The second is that the power to direct the economy as S. Korea did in the time Chang is talking about isn't something that's available in a free society. You'll note that I've mentioned this before but it's worth using some of the examples that Chang himself gives us:

“However, even when all those carrots were not enough to convince the businessmen concerned, sticks – big sticks – were pulled out, such as threats to cut off loans from the then wholly state – owned banks or even a “quiet chat” with the secret police......(...)....In the 1960s, the LG Group, the electronics giant, was banned by the government from entering its desired textile industry and was forced to enter the electric cable industry.....(...)...In the 1970s, the Korean government put enormous pressure on Mr. Chung Ju-Yung, the legendary founder of the Hyundai Group, famous for his risk appetite, to start a shipbuilding company. Even Chung is said to have initially baulked at the idea but relented when General Park Chung-Hee, the country's then dictator and the architect of Korea's economic miracle, personally threatened the business group with bankruptcy.”

One can hear, all the way from Cambridge, the lascivious licking of the lips at this display of firm authoritarian government in true Confucian style. But I do rather think we'd all agree, being the good little liberals that we are, that whatever the economic results of such plans we'd rather not have a General as dictator with the power to insist upon such things. As indeed we don't and as I've been pointing out, as a result we would get planning driven by democratic concerns, something very different.

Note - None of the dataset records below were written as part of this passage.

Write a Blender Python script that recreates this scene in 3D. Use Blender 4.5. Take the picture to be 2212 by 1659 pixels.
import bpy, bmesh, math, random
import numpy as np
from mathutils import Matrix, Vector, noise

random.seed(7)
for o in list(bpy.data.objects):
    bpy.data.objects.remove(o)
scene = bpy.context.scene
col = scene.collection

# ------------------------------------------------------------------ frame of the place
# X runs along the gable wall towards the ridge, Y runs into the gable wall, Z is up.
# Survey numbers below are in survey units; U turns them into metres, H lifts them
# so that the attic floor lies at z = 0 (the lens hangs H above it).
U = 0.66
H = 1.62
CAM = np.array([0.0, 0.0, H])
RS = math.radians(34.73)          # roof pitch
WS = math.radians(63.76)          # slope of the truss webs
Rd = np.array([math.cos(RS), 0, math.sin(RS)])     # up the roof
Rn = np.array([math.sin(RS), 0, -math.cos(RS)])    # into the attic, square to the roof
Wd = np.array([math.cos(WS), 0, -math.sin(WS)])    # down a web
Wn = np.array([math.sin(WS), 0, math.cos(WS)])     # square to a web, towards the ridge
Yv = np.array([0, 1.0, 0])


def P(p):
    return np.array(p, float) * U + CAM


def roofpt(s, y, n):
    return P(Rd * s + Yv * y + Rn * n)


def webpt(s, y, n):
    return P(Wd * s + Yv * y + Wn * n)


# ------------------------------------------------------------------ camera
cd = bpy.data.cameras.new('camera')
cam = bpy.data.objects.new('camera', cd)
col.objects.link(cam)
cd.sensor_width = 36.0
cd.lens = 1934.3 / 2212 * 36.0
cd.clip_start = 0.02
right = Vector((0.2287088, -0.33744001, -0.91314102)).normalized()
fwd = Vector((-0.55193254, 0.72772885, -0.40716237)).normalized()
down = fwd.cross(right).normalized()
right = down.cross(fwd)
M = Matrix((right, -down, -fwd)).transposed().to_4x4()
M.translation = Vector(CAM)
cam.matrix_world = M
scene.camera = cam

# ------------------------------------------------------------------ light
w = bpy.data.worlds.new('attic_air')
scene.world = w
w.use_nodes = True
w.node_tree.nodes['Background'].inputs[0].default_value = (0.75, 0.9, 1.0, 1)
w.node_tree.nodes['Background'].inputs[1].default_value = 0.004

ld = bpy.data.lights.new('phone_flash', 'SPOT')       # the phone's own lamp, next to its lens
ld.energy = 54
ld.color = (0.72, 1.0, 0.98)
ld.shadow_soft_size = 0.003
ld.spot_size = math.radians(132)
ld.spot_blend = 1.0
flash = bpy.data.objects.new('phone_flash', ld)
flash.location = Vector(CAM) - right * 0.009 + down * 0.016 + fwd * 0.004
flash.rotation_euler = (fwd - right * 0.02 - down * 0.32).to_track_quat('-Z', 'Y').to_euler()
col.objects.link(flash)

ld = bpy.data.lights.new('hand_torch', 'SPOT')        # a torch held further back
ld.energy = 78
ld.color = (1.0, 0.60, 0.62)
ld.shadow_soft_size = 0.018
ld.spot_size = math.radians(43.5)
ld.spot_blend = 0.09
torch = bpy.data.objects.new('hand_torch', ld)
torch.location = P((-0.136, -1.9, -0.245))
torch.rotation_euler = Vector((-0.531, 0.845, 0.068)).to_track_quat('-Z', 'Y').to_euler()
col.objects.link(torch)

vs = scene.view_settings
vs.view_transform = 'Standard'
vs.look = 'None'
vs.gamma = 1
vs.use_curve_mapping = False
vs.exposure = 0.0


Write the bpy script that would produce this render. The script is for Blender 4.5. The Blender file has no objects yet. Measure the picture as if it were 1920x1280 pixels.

The third argument is that Chang is entirely ignoring opportunity costs here. Which is astounding in self-professed economist. For opportunity cost is the first and most important thing that one has to grasp about the subject (the only other is that there's no free lunch). The actual argument is not whether government can decree that a steel mill, or a shipyard, gets built. Nor even whether such projects will make a return on their investment, survive into the future. It is rather whether that money and investment would have produced better returns if employed in another manner? What could S. Korea have built instead of a steel mill or shipyard? Perhaps the profits would have been larger in building a world beating textiles industry?

By resolutely ignoring this point Chang is here showing that whatever it is that he's talking about it's not really economics. For as I say, opportunity cost is the heart of the subject.

The final argument against government picking investments is best described as momentum. The most important part of an economic system is not actually the decision about what to do. It's about what to stop doing. More specifically, how do we decide that a project, an investment idea, as gone wrong and needs to be killed off? It is in this that governments are appallingly bad, horribly, hugely, worse than the private or free market sector.

To take once recent example: the London Olympics. Before the selection of which city would hold it we were told that it would cost some £2.5 billion or so to stage. Once the decision had been made the budget started to balloon. One of the things that drove it through the £10 billion barrier was the realisation that the government plans hadn't included the VAT that the government would be charging itself. A reasonable estimate of the final cost is £20 billion and change. A private sector adventure that was going ten times over budget would have led to a phone call to Paris asking if, despite having lost the selection competition, they'd still like to have the Games. Or even to stick them in Athens, which already had all the stadia from a previous one.

The impetus in politics, the incentive, is never to admit to having made a mistake. Thus government designed projects, even if they turn out to be disasters, tend not to get cancelled. Doubling down, good money after bad, this is how it works. Whereas the free market sector does indeed look at error, agree that it's an error, and closes it down.

Which is as I say the clinching argument against that state planning of investment and industry. It's not that governments can never pick a winner: even the blind monkey finds a banana occasionally. It's not just that governments are less likely to pick a winner either. Nor that private industry hasn't decided upon some stinkers along the way. Even if government and the market were equally capable of picking winners, government's a lot worse at closing down, bankrupting, the losers. And so are resources wasted by government in a manner that the private sector does not.